• **JOB**
The listing below begins with the first line you should copy; stop after the line containing "downspout(h, W - .16, 8.66, .1, -1)", and drop every picture.
-- Begin --
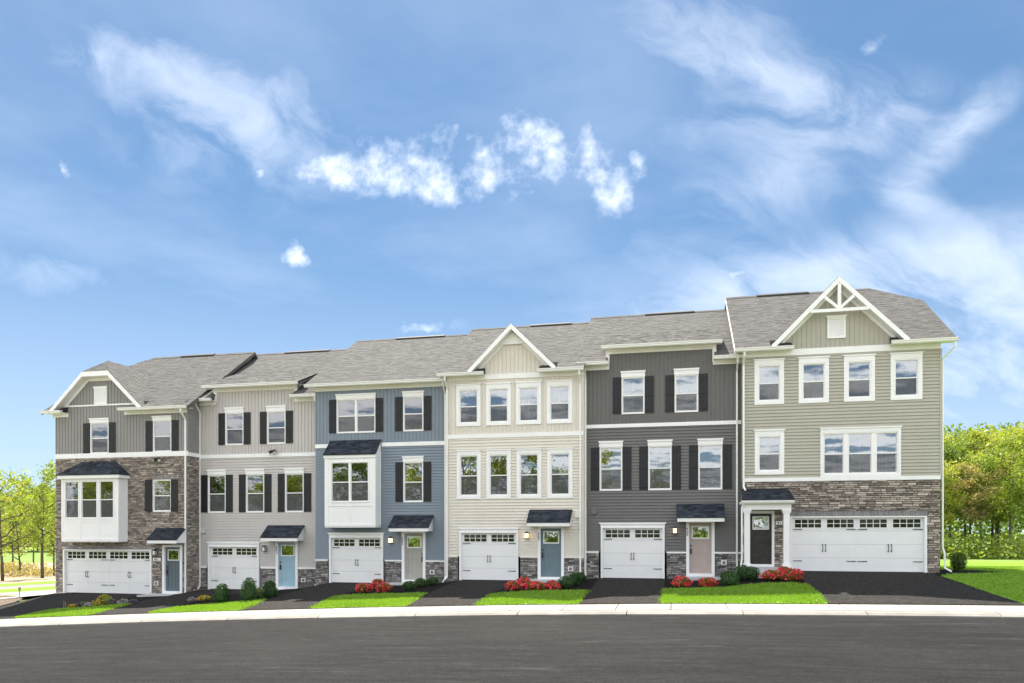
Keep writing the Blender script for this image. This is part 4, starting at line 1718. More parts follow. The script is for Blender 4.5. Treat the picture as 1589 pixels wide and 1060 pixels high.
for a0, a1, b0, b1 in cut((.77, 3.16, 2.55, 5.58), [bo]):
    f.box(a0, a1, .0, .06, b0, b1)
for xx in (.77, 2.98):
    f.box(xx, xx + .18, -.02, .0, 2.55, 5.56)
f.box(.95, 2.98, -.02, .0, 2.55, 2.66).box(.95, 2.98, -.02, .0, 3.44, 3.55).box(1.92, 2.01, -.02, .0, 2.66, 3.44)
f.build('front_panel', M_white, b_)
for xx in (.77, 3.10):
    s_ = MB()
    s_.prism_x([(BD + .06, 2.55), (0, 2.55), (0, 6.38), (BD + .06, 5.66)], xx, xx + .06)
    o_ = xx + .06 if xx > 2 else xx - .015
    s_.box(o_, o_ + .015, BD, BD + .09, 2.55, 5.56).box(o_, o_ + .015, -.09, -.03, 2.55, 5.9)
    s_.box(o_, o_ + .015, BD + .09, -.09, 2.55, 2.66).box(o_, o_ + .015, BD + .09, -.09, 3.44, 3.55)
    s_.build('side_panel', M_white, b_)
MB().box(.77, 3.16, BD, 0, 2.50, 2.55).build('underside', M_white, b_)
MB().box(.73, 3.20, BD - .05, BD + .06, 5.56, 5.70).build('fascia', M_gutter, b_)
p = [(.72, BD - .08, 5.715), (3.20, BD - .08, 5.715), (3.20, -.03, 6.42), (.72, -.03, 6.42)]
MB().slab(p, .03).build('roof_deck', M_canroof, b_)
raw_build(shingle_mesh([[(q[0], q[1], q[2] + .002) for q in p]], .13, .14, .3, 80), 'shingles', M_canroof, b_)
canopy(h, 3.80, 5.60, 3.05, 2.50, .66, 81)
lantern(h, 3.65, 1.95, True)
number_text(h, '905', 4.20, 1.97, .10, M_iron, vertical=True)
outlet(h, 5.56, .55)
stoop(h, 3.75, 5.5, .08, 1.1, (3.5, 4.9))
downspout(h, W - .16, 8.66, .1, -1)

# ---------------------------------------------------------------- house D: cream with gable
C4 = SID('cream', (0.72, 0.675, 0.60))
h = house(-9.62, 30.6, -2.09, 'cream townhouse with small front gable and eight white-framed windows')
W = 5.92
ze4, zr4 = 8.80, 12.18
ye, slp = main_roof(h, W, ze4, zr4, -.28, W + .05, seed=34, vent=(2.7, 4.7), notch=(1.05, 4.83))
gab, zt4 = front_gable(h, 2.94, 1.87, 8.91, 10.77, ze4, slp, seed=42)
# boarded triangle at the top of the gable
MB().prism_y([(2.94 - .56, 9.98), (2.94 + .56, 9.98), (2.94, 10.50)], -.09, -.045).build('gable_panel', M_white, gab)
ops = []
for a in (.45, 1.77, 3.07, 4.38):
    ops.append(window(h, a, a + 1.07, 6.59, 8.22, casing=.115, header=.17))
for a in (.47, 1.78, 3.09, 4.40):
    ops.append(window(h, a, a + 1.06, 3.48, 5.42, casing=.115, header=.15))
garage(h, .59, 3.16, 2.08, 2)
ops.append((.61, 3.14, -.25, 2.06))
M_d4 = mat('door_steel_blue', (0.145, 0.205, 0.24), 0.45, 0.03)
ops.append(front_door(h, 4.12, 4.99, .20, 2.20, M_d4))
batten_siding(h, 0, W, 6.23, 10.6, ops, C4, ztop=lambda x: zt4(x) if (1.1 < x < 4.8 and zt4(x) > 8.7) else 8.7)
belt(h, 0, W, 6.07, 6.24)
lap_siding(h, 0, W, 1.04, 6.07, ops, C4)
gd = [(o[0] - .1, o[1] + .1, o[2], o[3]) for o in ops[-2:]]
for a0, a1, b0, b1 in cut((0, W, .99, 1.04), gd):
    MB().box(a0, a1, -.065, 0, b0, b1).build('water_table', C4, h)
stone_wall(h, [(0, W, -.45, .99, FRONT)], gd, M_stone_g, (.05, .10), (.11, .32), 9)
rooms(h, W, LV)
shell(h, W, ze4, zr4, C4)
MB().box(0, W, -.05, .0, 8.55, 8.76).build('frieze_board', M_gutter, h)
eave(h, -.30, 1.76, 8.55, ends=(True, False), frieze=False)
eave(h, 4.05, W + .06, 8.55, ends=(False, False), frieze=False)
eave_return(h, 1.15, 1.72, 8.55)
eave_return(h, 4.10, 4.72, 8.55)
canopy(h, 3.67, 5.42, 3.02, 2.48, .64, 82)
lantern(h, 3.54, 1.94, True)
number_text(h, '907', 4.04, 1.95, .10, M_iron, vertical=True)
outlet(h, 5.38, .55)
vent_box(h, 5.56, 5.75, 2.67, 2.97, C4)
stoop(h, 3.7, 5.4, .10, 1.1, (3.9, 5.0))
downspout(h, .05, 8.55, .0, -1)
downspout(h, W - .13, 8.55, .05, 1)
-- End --
• **RESULT**
Keep writing the Blender script for this image. This is part 4, starting at line 1718. More parts follow. The script is for Blender 4.5. Treat the picture as 1589 pixels wide and 1060 pixels high.
for a0, a1, b0, b1 in cut((.77, 3.16, 2.55, 5.58), [bo]):
    f.box(a0, a1, .0, .06, b0, b1)
for xx in (.77, 2.98):
    f.box(xx, xx + .18, -.02, .0, 2.55, 5.56)
f.box(.95, 2.98, -.02, .0, 2.55, 2.66).box(.95, 2.98, -.02, .0, 3.44, 3.55).box(1.92, 2.01, -.02, .0, 2.66, 3.44)
f.build('front_panel', M_white, b_)
for xx in (.77, 3.10):
    s_ = MB()
    s_.prism_x([(BD + .06, 2.55), (0, 2.55), (0, 6.38), (BD + .06, 5.66)], xx, xx + .06)
    o_ = xx + .06 if xx > 2 else xx - .015
    s_.box(o_, o_ + .015, BD, BD + .09, 2.55, 5.56).box(o_, o_ + .015, -.09, -.03, 2.55, 5.9)
    s_.box(o_, o_ + .015, BD + .09, -.09, 2.55, 2.66).box(o_, o_ + .015, BD + .09, -.09, 3.44, 3.55)
    s_.build('side_panel', M_white, b_)
MB().box(.77, 3.16, BD, 0, 2.50, 2.55).build('underside', M_white, b_)
MB().box(.73, 3.20, BD - .05, BD + .06, 5.56, 5.70).build('fascia', M_gutter, b_)
p = [(.72, BD - .08, 5.715), (3.20, BD - .08, 5.715), (3.20, -.03, 6.42), (.72, -.03, 6.42)]
MB().slab(p, .03).build('roof_deck', M_canroof, b_)
raw_build(shingle_mesh([[(q[0], q[1], q[2] + .002) for q in p]], .13, .14, .3, 80), 'shingles', M_canroof, b_)
canopy(h, 3.80, 5.60, 3.05, 2.50, .66, 81)
lantern(h, 3.65, 1.95, True)
number_text(h, '905', 4.20, 1.97, .10, M_iron, vertical=True)
outlet(h, 5.56, .55)
stoop(h, 3.75, 5.5, .08, 1.1, (3.5, 4.9))
downspout(h, W - .16, 8.66, .1, -1)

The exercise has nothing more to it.